Official media biased, experts say [Archives:2006/969/Local News]

August 3 2006

By: Mohammed Al-Jabri
SANA'A, Aug. 2 ) A national symposium to organize media usage during the September elections campaign began Tuesday in the capital city of Sana'a, with participants agreeing that official media still aren't fair during elections coverage and electoral campaigns.

“The ruling party governs official media. Those responsible for it are directed and governed by strict orders and never submit to the constitution or effective laws,” stated Abdulbari Taher, former chairman of the Yemeni Journalists Syndicate.

Taher clarified that the state doesn't differentiate between official media belonging to the public and ruling party media, as the ruling party monopolizes both. Oddly enough, he went on to say, bias and fanaticism are found much more in official media than in political parties' media. “The stalemate of Yemen's regime is that it acknowledges multi-politics and multi-parties, but at the same time, it wants to monopolize the most important media means.

“The question remains: How to ensure fair media coverage during the upcoming presidential and local elections in September?” Taher wondered.

Sana'a University political science professor Dr. Mohammed Al-Mutawakel said, “It's difficult to demand that official media not be biased in favor of the ruling party. We demand the official media not attack others.”

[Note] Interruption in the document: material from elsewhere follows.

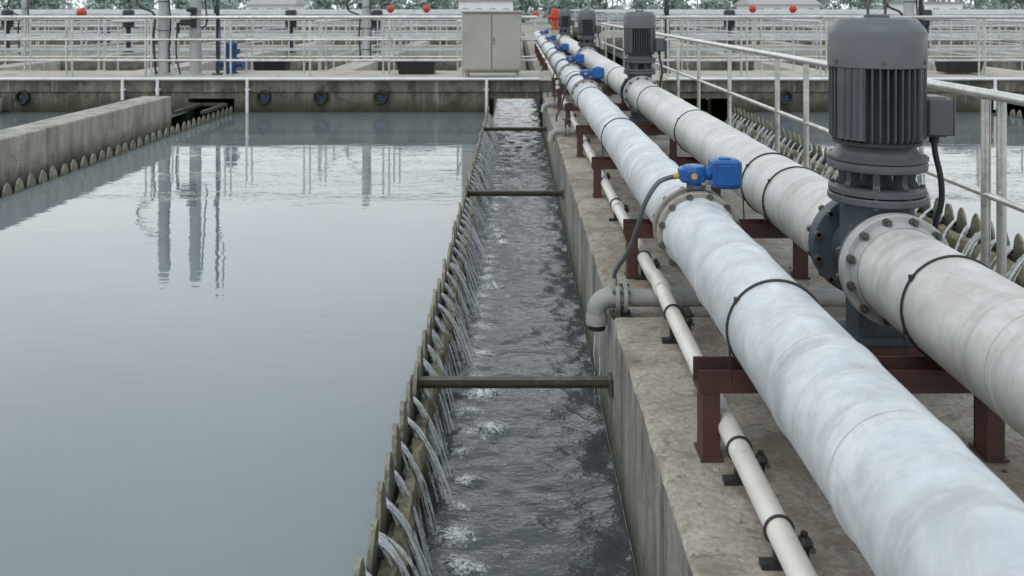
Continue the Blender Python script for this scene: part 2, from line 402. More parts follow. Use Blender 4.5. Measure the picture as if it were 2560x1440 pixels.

Meanwhile, Abdu Al-Janadi, information officer for the Supreme Commission for Elections and Referendum (SCER), confessed that neutrality within the SCER is absent, adding, “We lie to ourselves if we say we're neutral. We can't control candidates when the electoral campaign reaches its peak.”

Raofa Hassan, head of the symposium and head of Yemeni Cultural Development Programs stated that having a neutral media is a dream, especially as democracy in Yemen still is in its early phases.

Al-Janadi promised that presidential candidates will be given equal space in print, radio and television official media. “Official media will be under SCER control. No presidential candidate will be given more space than other competitors,” he noted.

According to Al-Janadi, the SCER intends to cover candidates' speeches, allowing 30 minutes for candidates to read their electoral program. “But we are ready to cover their speeches, even if more than three hours,” Al-Janadi affirmed.

Marek Mracka, a trainer from Slovakia, presented a paper at the symposium on international standards regarding media coverage of elections. He pointed out that state-owned (public) media must provide the public fair and balanced reporting to enable them to make an informed and unfettered choice in electing their representatives. He emphasized that state-owned media mustn't be used as a communication or propaganda organ for one political party or as an advocate for the government to the exclusion of all other groups and parties.

Elections unlikely to be fair

“As long as the ruling party controls public funds and official media and uses them for elections coverage, impartial elections is impossible,” said Ali Al-Dhalei, information officer for the Nasserite Unionist Organization.

Al-Dhalei revealed that 1.2 million names have been repeated on election registries and records, with some 700,000 similar names. “But the SCER has refused to submit such registries to the Legal Committee. They said they would submit them soon, but, legally speaking, submitting them now is useless,” he pointed out.

He further noted that not all dead citizens have been dropped from the registries and that soldiers have registered in more than one constituency. “Having registered in his district, the soldier returns to his camp and isn't given his salary unless he re-registers in another constituency,” Al-Dhalei explained.

However, Al-Janadi confessed that only 64,000 names have been repeated on registries and elections records, with 18,000 having been disclosed as children. He holds the political parities responsible for this.

Organized by the Human Rights Information and Training Center, the symposium runs for seven days, with 60 participants representing civil community organizations, political parties, journalists and activists. The symposium aims to train participants in monitoring the media in covering electoral campaigns during elections.